Sunday, September 19, 2010

More thoughts on Language and Thought, and gender

I've been sharing multiple links recently about the relationship between language and thought. One is this one from the Wall Street Journal; another is this one from the New York Times. Here's a quote that I found particularly interesting:

Some 50 years ago, the renowned linguist Roman Jakobson pointed out a crucial fact about differences between languages in a pithy maxim: “Languages differ essentially in what they must convey and not in what they may convey.” This maxim offers us the key to unlocking the real force of the mother tongue: if different languages influence our minds in different ways, this is not because of what our language allows us to think but rather because of what it habitually obliges us to think about.
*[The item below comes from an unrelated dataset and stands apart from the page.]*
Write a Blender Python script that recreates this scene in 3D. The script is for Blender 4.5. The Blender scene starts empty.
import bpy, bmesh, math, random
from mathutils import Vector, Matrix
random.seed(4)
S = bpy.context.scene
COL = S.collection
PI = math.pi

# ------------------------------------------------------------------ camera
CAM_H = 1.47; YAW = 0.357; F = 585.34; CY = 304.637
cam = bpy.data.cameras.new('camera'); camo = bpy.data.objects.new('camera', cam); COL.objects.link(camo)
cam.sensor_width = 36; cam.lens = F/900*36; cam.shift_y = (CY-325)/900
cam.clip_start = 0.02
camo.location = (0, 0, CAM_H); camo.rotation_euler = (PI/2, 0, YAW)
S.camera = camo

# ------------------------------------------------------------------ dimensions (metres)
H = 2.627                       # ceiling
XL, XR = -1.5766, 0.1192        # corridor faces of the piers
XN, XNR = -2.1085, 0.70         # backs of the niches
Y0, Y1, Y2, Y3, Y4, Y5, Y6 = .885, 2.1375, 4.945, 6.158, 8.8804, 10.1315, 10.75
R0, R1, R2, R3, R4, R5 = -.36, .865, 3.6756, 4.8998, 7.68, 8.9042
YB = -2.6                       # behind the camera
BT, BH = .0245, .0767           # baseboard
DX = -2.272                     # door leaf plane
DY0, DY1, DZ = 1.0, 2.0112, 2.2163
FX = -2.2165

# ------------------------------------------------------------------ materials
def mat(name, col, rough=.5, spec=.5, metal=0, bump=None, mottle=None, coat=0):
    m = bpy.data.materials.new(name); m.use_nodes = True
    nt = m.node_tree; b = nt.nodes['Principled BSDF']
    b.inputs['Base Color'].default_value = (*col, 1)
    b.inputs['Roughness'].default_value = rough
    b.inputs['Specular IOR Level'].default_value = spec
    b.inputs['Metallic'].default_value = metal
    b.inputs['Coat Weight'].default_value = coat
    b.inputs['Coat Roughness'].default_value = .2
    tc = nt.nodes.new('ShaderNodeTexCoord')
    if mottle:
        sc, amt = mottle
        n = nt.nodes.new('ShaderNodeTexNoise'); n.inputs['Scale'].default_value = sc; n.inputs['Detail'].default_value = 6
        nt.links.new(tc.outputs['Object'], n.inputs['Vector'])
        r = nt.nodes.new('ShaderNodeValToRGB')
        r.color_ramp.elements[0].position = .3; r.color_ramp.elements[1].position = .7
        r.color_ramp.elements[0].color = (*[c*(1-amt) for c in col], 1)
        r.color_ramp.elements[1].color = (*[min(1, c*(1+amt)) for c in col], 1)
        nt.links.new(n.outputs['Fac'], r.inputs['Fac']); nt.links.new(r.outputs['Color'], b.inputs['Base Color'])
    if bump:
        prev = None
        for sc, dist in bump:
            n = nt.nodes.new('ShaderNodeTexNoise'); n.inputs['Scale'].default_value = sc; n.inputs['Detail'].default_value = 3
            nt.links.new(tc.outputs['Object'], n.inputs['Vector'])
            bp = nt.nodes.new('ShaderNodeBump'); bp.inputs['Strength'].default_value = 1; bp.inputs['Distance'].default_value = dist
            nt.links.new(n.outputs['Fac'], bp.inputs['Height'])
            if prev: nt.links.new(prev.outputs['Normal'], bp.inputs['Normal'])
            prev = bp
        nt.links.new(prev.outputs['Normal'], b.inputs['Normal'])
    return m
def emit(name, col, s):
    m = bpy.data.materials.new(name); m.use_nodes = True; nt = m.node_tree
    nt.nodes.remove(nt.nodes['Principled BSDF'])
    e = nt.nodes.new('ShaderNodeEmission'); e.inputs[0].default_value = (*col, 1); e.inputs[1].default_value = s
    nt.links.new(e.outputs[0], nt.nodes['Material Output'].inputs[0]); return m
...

This brings us (and Guy Deutscher, the author of the NYTimes piece) back to issues I've discussed like grammatical gender and relative versus absolute direction, as well as others like the defining of time periods (past, present, future). Here's another terrific quote from the article:

When your language routinely obliges you to specify certain types of information, it forces you to be attentive to certain details in the world and to certain aspects of experience that speakers of other languages may not be required to think about all the time. And since such habits of speech are cultivated from the earliest age, it is only natural that they can settle into habits of mind that go beyond language itself, affecting your experiences, perceptions, associations, feelings, memories and orientation in the world.

This really spoke to me. As a speaker of French, I have always found it difficult to remember the grammatical gender of words. I know a large core number, but once I start getting to the periphery of that, I start having to guess. It's so frustrating! For the first time, during my visit to France this summer, I started having a glimpse of the worldview that lies behind knowing all these grammatical genders - the fact that when a French speaker (or Spanish speaker, etc.) looks at an object, it simply appears inherently masculine or feminine. We English speakers have an easy time differentiating between events in the past, the present, and the future, which our language requires us to specify.

While I'm not sure I could attempt it without living in France, I got a glimpse of what the world might look like if I thought in this way. It really stretched my mind into a place beyond where it had been before, and that's one of the most rewarding feelings I can imagine. Perhaps that's why I try to share it with other people through my stories.